What Is Cum Dividend?
The term cum dividend means buying a stock with the right to receive the upcoming dividend. This is opposed to ex-dividend, where new buyers are no longer eligible for the dividend. Record dates determine who qualifies for the payout, and stocks often trade slightly higher during the cum dividend period. So, if you buy shares before the ex-dividend date, you’ll receive the dividend, but if you buy after that date, the seller keeps it.
Key Takeaways
- A stock is considered cum dividend when it is purchased before the ex-dividend date, allowing the buyer to receive the upcoming dividend payout.
- The price of a stock adjusts based on whether it is trading cum dividend or ex-dividend, reflecting expectations of these future payouts.
- To qualify for a dividend payment, the buyer must acquire the stock by the record date, typically a few business days before the ex-dividend date.
- The declaration date, set by a company's board, determines when a buyer needs to purchase the stock to qualify for the dividend under the cum dividend status.
- Dividends are subject to changes and may be distributed monthly, quarterly, or annually, depending on the company's policies and financial health.
Understanding the Mechanism of Cum Dividend
Before the announcement of year-end results for companies, dates are set out for closing the register for dividend payments and scrips. These dates will determine the qualification for dividends and scrips. A scrip is a document acknowledging a debt. Companies short on cash often pay scrip dividends instead of cash dividends.
Cum dividend is the status of a security when a company is preparing to pay out a dividend at a later date. The seller of a stock cum dividend is selling the right to the share and the right to the next dividend distribution. This situation often results from the timing of the sale rather than the preference of the seller.
Important
Stock price movements based on the expected future of the company usually influence investment returns more than dividends.
In order to buy a share cum dividend, the buyer must complete the purchase before a certain point in the dividend period, called the record date. Companies often require completing the sale two business days before the period ends. Some companies, however, may extend the deadline to the last day of the period. If the buyer completes the recording of the transaction in time, they will receive the eventual distribution. If the buyer misses the deadline, then the share is sold ex-dividend, or without the right to the next distribution. The dates are set based on the declaration date and recording date chosen by the company that issues the stock.
There's no specific schedule for dividend payments, and the dates can vary by company. Some companies pay quarterly dividends, while others pay only once or twice a year. Although uncommon, some companies pay monthly dividends.
Important Considerations for Cum Dividends
Declared Dividends
Cum dividend rights cover the next declared dividend.
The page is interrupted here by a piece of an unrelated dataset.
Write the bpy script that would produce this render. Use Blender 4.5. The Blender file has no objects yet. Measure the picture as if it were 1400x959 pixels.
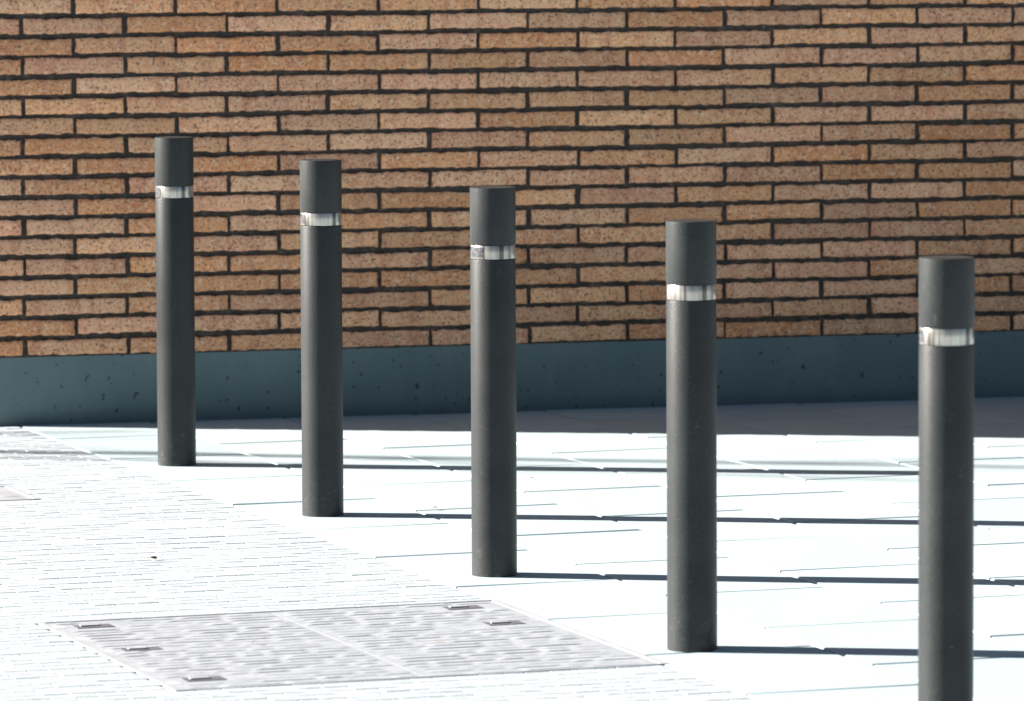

A declared dividend is an amount approved by the board for payment. Once declared, dividends act as company liabilities. Since dividends are part of a company's profits, the amounts can vary.
A company declares the dividend on the declaration date. Next, a recording date is set for the buyer to qualify for the dividend transfer. Often, a buyer must purchase a share at least two business days before the recording date to get the dividend. This cutoff date is the ex-dividend date or ex-date. If a buyer purchases a share after the ex-date, the seller sells it ex-dividend instead of cum dividend. In this case, the buyer would get the stock but would not be entitled to the distribution.
Dividend Rights and Purchase Price
The price of the stock will adjust depending on if it is cum dividend or ex-dividend. Since information on dividends is publicly available, it is incorporated into the share price under the efficient market hypothesis. Buying just before the deadline to collect dividends and sell stock afterward is too simplistic to work.
Practical Example of a Cum Dividend Scenario
Let's say an investor owns 100 shares of ecommerce firm PricedToSell, and the company's board of directors has declared a quarterly dividend of $0.10 per share. The ex-dividend date is ten days away. The investor is considering selling their shares to finance another purchase. If they sell cum dividend, the buyer would receive the 100 shares at the current price and would be entitled to the $10 in dividend payouts.
Suppose the seller holds off on selling during the cum dividend period, waiting to see if other investments pan out. Those investments don't end up panning out, and the seller is forced to sell the 100 shares of PricedToSell. However, the cum dividend date has passed, and the shares are ex-dividend. To reflect the loss of the dividend, the market price of the shares will be $10 lower, all other things being equal. While the buyer won't receive that quarter's distribution, they will be entitled to future distributions if they continue to hold the shares.